# [COLLECTED MATERIAL]

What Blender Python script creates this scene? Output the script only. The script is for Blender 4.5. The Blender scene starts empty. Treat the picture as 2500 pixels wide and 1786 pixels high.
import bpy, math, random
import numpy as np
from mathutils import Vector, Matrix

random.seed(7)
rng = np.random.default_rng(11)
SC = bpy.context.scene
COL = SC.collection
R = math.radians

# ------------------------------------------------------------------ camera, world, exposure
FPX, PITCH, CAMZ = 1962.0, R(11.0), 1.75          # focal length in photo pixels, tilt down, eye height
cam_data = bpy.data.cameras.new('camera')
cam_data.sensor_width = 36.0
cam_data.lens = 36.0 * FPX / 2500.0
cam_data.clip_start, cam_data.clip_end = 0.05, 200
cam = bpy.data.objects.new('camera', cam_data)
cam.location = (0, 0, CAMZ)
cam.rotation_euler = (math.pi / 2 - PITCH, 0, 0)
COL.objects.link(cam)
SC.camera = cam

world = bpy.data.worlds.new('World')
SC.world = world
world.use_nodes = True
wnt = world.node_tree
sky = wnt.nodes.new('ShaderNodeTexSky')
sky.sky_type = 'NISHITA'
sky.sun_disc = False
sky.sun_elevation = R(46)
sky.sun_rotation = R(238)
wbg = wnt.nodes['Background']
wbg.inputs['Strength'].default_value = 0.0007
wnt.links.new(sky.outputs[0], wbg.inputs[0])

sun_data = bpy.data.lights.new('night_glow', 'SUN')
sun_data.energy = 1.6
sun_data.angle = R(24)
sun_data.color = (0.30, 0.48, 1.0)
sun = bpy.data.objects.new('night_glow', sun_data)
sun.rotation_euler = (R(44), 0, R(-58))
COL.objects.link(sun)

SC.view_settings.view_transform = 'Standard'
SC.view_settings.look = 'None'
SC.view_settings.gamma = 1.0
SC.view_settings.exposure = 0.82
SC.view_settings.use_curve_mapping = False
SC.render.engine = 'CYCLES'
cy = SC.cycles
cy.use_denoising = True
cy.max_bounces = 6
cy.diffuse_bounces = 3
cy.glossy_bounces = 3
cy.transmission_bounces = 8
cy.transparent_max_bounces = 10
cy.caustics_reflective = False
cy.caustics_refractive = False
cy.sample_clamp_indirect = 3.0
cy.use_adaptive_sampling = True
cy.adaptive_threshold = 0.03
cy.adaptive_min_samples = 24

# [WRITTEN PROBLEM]
Repeat the material word for word from its opening line up to and including the line containing "R = math.radians".

# [SOLUTION TO THE PROBLEM]
What Blender Python script creates this scene? Output the script only. The script is for Blender 4.5. The Blender scene starts empty. Treat the picture as 2500 pixels wide and 1786 pixels high.
import bpy, math, random
import numpy as np
from mathutils import Vector, Matrix

random.seed(7)
rng = np.random.default_rng(11)
SC = bpy.context.scene
COL = SC.collection
R = math.radians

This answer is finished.